» Exercise
Copy the data that follows exactly. Include no pictures.

>>>>

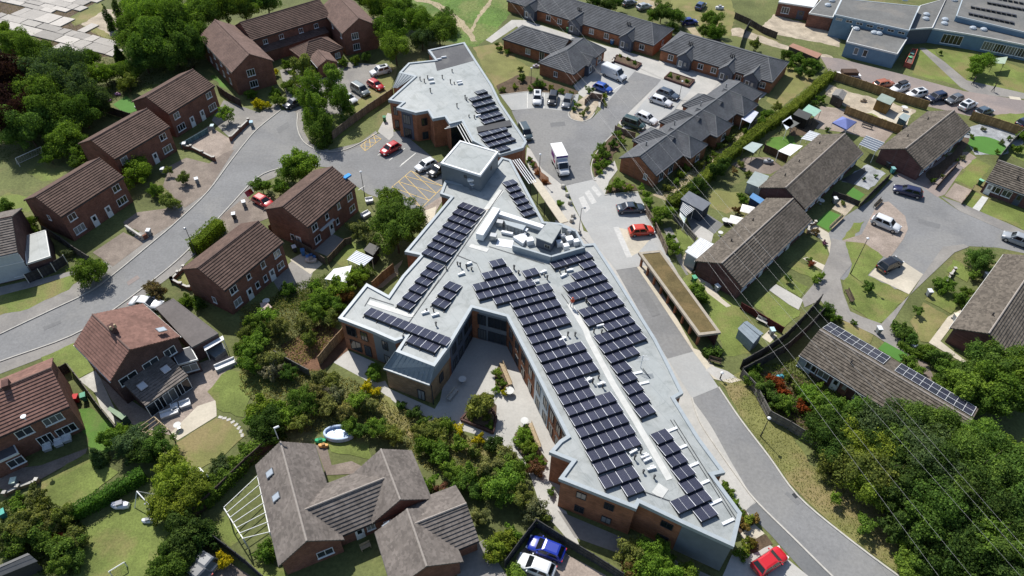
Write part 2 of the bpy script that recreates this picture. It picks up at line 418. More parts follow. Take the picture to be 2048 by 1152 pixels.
# ---- broad lawns and rough ground first
sheet('meadow', [(-43.4,182.9),(3,185.3),(-0.7,168.3),(-5.6,153.3),(-9.3,147),(-17.3,150.2),(-27.9,162.7)], 'meadow', 'green meadow with worn trails at the top of the picture')
sheet('path', smooth_line([(-25.4,170.6),(-21.1,169.1),(-16.7,162.9),(-13.7,157.6),(-11.4,153.3),(-10.2,149.8)], 4) + smooth_line([(-9.1,149.9),(-10.5,154.8),(-12.8,160),(-15.9,165.3),(-20.9,171.2),(-25.7,173.1)], 4), 'worn_earth', 'pale worn trail curving across the meadow')
sheet('path', [(-10.4,153.4),(-9.2,160.9),(-6.8,169.8),(-6.2,174.1),(-6.8,174.1),(-7.7,169.8),(-9.9,161.6),(-11.2,153.3)], 'worn_earth', 'thin worn trail climbing straight through the meadow')
sheet('path', [(-7.1,150.7),(-1.4,161.3),(0.9,161.4),(1,159.8),(-5.7,149.3)], 'paving_light', 'pale footpath beside the grey bungalows')
sheet('lawn', [(-9.8,147.1),(-3.5,149.4),(0.4,141.5),(2.9,138.4),(2.3,132.9),(-3.8,128),(-7.1,138)], 'lawn_dry', 'dry mounded lawn beside the flat roofed care home')
sheet('yard_strip', [(23.9,176.5),(53.5,178),(52.3,166.2),(48.7,154.7),(37.1,163.9),(28.8,169.1)], 'lawn_dry', 'dry grass strip with parked cars at the top')
sheet('track', [(30.7,176),(38,169.6),(40,164.8),(41.7,158.7),(42.3,154.4),(40.8,153.6),(38.1,164),(34.9,167.8),(28.8,172.4)], 'worn_earth', 'dusty track through the dry grass at the top')
sheet('track', [(49.9,159.1),(52.1,159.6),(57.5,154.3),(60.8,151),(69.5,146.6),(69.3,143.9),(66.7,145.8),(58.8,149.5),(52.8,154.1),(49.2,155.4)], 'gravel', 'pale gravel track below the school fence')
sheet('lawn', [(59,143.5),(62.5,135.4),(58.1,130.5),(51.9,123.6),(50.2,126.8),(53.7,132.7)], 'lawn_dry', 'dry lawn at the corner of the tall hedge')
sheet('school_yard', [(57.2,160.2),(62.1,167.5),(63.8,166),(68.9,162.3),(73.2,158.7),(73.6,153.6),(72.4,150.8),(68.8,152.7),(59.7,156.6)], 'gravel', 'gravel play yard in front of the white roofed school block')
sheet('lawn', [(90.8,151.3),(93.6,151),(93.2,134.3),(84.2,138.8)], 'lawn', 'triangle of lawn left of the school path')
sheet('lawn', [(93.9,151.7),(102.4,150.7),(109.9,142.4),(112.3,140),(106,128),(103.7,130.1),(97.7,135.1),(95.2,136.8),(93.8,144.3)], 'lawn', 'large lawn in front of the school classrooms')
sheet('path', [(90.6,151.3),(92,151.3),(93.8,144.3),(94.9,136.8),(104.6,131.9),(107.2,130.3),(106,128),(103.4,129.5),(93.7,131.4),(92.3,133.7),(91.5,141.6)], 'footway', 'grey path crossing the school lawn')
sheet('road', [(66.8,146.1),(71,145.3),(82.3,138.7),(85.2,136.7),(92.3,132.2),(103.1,129),(106.6,128),(102.9,120.9),(99.7,123.4),(92.9,121.5),(89.1,122.4),(82,125.9),(66.1,135.6),(66.8,141.9)], 'asphalt_pink', 'pinkish access road in front of the school')
sheet('lawn', [(94,123.1),(100.6,123.9),(102.3,121.9),(97.7,118.1),(95.8,119.1),(92.9,121.5)], 'lawn', 'lawn corner beside the far right fence')
stripe([(100.6,130),(102.7,129.5)], 1.2, 'paving_cream', 'pale crossing patch on the school road', 'paving_patch')
# ---- right gardens
sheet('patio', [(64.9,133.8),(68.2,131),(73.1,128.3),(79.3,124.2),(73.3,117.2),(69.3,122.2),(65.5,125.2),(63.1,129.6)], 'gravel', 'sandy garden with a brown shed behind the bungalows')
sheet('patio', [(68.9,122.7),(71.8,124.4),(74.7,122.4),(78.7,124.7),(74.9,117.7),(73.6,117.2)], 'paving_cream', 'cream paved strip behind the far bungalow')
sheet('lawn', [(68.6,122.7),(70,122.7),(73.5,117.7),(72.8,116.7)], 'lawn', 'thin lawn strip along the garden fence')
sheet('patio', [(60.6,125),(64.8,124.1),(72.3,116.6),(68.5,112.1),(63.1,115.3),(56,117)], 'paving_pink', 'pink paved garden with a blue gazebo')
sheet('lawn', [(47.7,113.3),(52.2,113.9),(51.9,110.1),(47.6,107.6),(45.4,109.4)], 'lawn_lush', 'small bright green lawn between sheds and awning')
sheet('patio', [(87.4,118.7),(89.9,119.3),(95.3,118),(95.2,113.1),(89.4,109.2),(84.1,109),(84.5,114.6)], 'slate_gravel', 'grey gravel garden round a circular lawn')
cc = (87.8,112.1)
sheet('lawn', [(cc[0] + 3.4 * math.cos(t * .2618), cc[1] + 3.1 * math.sin(t * .2618)) for t in range(24)], 'artificial_grass', 'round artificial lawn in the gravel garden')
sheet('patio', [(79,109.3),(83.2,109.9),(84,108.1),(80,104.4),(79,105.7)], 'paving_pink', 'pink paved strip beside the far bungalow')
sheet('lawn', [(83.5,107.7),(85.6,105.5),(79,98.7),(76.9,100.9)], 'lawn', 'lawn in front of the far right bungalow row')
sheet('lawn', [(91.4,111.6),(95.2,111.8),(93,105.3),(90.5,109.3)], 'lawn', 'small lawn behind the right edge bungalow')
sheet('lawn', [(32.7,94.8),(34.1,96.6),(38.1,96.2),(39.2,93.1),(37,91.1),(34.8,90.2),(32.7,92)], 'lawn_dry', 'yellowing lawn behind the middle right bungalow')
sheet('patio', [(28.6,85),(30.3,87.1),(31.8,85.1),(31.1,83.1),(29.5,83.5)], 'paving_light', 'grey slab patio behind the middle right bungalow')
sheet('lawn', [(25.6,86.2),(26.6,86),(28.5,83.3),(26,80.3),(24.8,80.5)], 'lawn', 'side lawn behind the white conservatory')
sheet('patio', [(25.6,79.5),(26.7,80.5),(27.1,78.2),(26.8,74.6),(25.6,77.7)], 'gravel', 'gravel strip beside the white conservatory')
sheet('footpath', [(24,86.1),(25.2,86.5),(26,82.7),(25.8,77.8),(26.3,75.5),(25.9,75.5),(25.1,78.7),(24.7,81.6)], 'footway', 'narrow path behind the parking bays')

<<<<

» Answer below
Write part 2 of the bpy script that recreates this picture. It picks up at line 418. More parts follow. Take the picture to be 2048 by 1152 pixels.
# ---- broad lawns and rough ground first
sheet('meadow', [(-43.4,182.9),(3,185.3),(-0.7,168.3),(-5.6,153.3),(-9.3,147),(-17.3,150.2),(-27.9,162.7)], 'meadow', 'green meadow with worn trails at the top of the picture')
sheet('path', smooth_line([(-25.4,170.6),(-21.1,169.1),(-16.7,162.9),(-13.7,157.6),(-11.4,153.3),(-10.2,149.8)], 4) + smooth_line([(-9.1,149.9),(-10.5,154.8),(-12.8,160),(-15.9,165.3),(-20.9,171.2),(-25.7,173.1)], 4), 'worn_earth', 'pale worn trail curving across the meadow')
sheet('path', [(-10.4,153.4),(-9.2,160.9),(-6.8,169.8),(-6.2,174.1),(-6.8,174.1),(-7.7,169.8),(-9.9,161.6),(-11.2,153.3)], 'worn_earth', 'thin worn trail climbing straight through the meadow')
sheet('path', [(-7.1,150.7),(-1.4,161.3),(0.9,161.4),(1,159.8),(-5.7,149.3)], 'paving_light', 'pale footpath beside the grey bungalows')
sheet('lawn', [(-9.8,147.1),(-3.5,149.4),(0.4,141.5),(2.9,138.4),(2.3,132.9),(-3.8,128),(-7.1,138)], 'lawn_dry', 'dry mounded lawn beside the flat roofed care home')
sheet('yard_strip', [(23.9,176.5),(53.5,178),(52.3,166.2),(48.7,154.7),(37.1,163.9),(28.8,169.1)], 'lawn_dry', 'dry grass strip with parked cars at the top')
sheet('track', [(30.7,176),(38,169.6),(40,164.8),(41.7,158.7),(42.3,154.4),(40.8,153.6),(38.1,164),(34.9,167.8),(28.8,172.4)], 'worn_earth', 'dusty track through the dry grass at the top')
sheet('track', [(49.9,159.1),(52.1,159.6),(57.5,154.3),(60.8,151),(69.5,146.6),(69.3,143.9),(66.7,145.8),(58.8,149.5),(52.8,154.1),(49.2,155.4)], 'gravel', 'pale gravel track below the school fence')
sheet('lawn', [(59,143.5),(62.5,135.4),(58.1,130.5),(51.9,123.6),(50.2,126.8),(53.7,132.7)], 'lawn_dry', 'dry lawn at the corner of the tall hedge')
sheet('school_yard', [(57.2,160.2),(62.1,167.5),(63.8,166),(68.9,162.3),(73.2,158.7),(73.6,153.6),(72.4,150.8),(68.8,152.7),(59.7,156.6)], 'gravel', 'gravel play yard in front of the white roofed school block')
sheet('lawn', [(90.8,151.3),(93.6,151),(93.2,134.3),(84.2,138.8)], 'lawn', 'triangle of lawn left of the school path')
sheet('lawn', [(93.9,151.7),(102.4,150.7),(109.9,142.4),(112.3,140),(106,128),(103.7,130.1),(97.7,135.1),(95.2,136.8),(93.8,144.3)], 'lawn', 'large lawn in front of the school classrooms')
sheet('path', [(90.6,151.3),(92,151.3),(93.8,144.3),(94.9,136.8),(104.6,131.9),(107.2,130.3),(106,128),(103.4,129.5),(93.7,131.4),(92.3,133.7),(91.5,141.6)], 'footway', 'grey path crossing the school lawn')
sheet('road', [(66.8,146.1),(71,145.3),(82.3,138.7),(85.2,136.7),(92.3,132.2),(103.1,129),(106.6,128),(102.9,120.9),(99.7,123.4),(92.9,121.5),(89.1,122.4),(82,125.9),(66.1,135.6),(66.8,141.9)], 'asphalt_pink', 'pinkish access road in front of the school')
sheet('lawn', [(94,123.1),(100.6,123.9),(102.3,121.9),(97.7,118.1),(95.8,119.1),(92.9,121.5)], 'lawn', 'lawn corner beside the far right fence')
stripe([(100.6,130),(102.7,129.5)], 1.2, 'paving_cream', 'pale crossing patch on the school road', 'paving_patch')
# ---- right gardens
sheet('patio', [(64.9,133.8),(68.2,131),(73.1,128.3),(79.3,124.2),(73.3,117.2),(69.3,122.2),(65.5,125.2),(63.1,129.6)], 'gravel', 'sandy garden with a brown shed behind the bungalows')
sheet('patio', [(68.9,122.7),(71.8,124.4),(74.7,122.4),(78.7,124.7),(74.9,117.7),(73.6,117.2)], 'paving_cream', 'cream paved strip behind the far bungalow')
sheet('lawn', [(68.6,122.7),(70,122.7),(73.5,117.7),(72.8,116.7)], 'lawn', 'thin lawn strip along the garden fence')
sheet('patio', [(60.6,125),(64.8,124.1),(72.3,116.6),(68.5,112.1),(63.1,115.3),(56,117)], 'paving_pink', 'pink paved garden with a blue gazebo')
sheet('lawn', [(47.7,113.3),(52.2,113.9),(51.9,110.1),(47.6,107.6),(45.4,109.4)], 'lawn_lush', 'small bright green lawn between sheds and awning')
sheet('patio', [(87.4,118.7),(89.9,119.3),(95.3,118),(95.2,113.1),(89.4,109.2),(84.1,109),(84.5,114.6)], 'slate_gravel', 'grey gravel garden round a circular lawn')
cc = (87.8,112.1)
sheet('lawn', [(cc[0] + 3.4 * math.cos(t * .2618), cc[1] + 3.1 * math.sin(t * .2618)) for t in range(24)], 'artificial_grass', 'round artificial lawn in the gravel garden')
sheet('patio', [(79,109.3),(83.2,109.9),(84,108.1),(80,104.4),(79,105.7)], 'paving_pink', 'pink paved strip beside the far bungalow')
sheet('lawn', [(83.5,107.7),(85.6,105.5),(79,98.7),(76.9,100.9)], 'lawn', 'lawn in front of the far right bungalow row')
sheet('lawn', [(91.4,111.6),(95.2,111.8),(93,105.3),(90.5,109.3)], 'lawn', 'small lawn behind the right edge bungalow')
sheet('lawn', [(32.7,94.8),(34.1,96.6),(38.1,96.2),(39.2,93.1),(37,91.1),(34.8,90.2),(32.7,92)], 'lawn_dry', 'yellowing lawn behind the middle right bungalow')
sheet('patio', [(28.6,85),(30.3,87.1),(31.8,85.1),(31.1,83.1),(29.5,83.5)], 'paving_light', 'grey slab patio behind the middle right bungalow')
sheet('lawn', [(25.6,86.2),(26.6,86),(28.5,83.3),(26,80.3),(24.8,80.5)], 'lawn', 'side lawn behind the white conservatory')
sheet('patio', [(25.6,79.5),(26.7,80.5),(27.1,78.2),(26.8,74.6),(25.6,77.7)], 'gravel', 'gravel strip beside the white conservatory')
sheet('footpath', [(24,86.1),(25.2,86.5),(26,82.7),(25.8,77.8),(26.3,75.5),(25.9,75.5),(25.1,78.7),(24.7,81.6)], 'footway', 'narrow path behind the parking bays')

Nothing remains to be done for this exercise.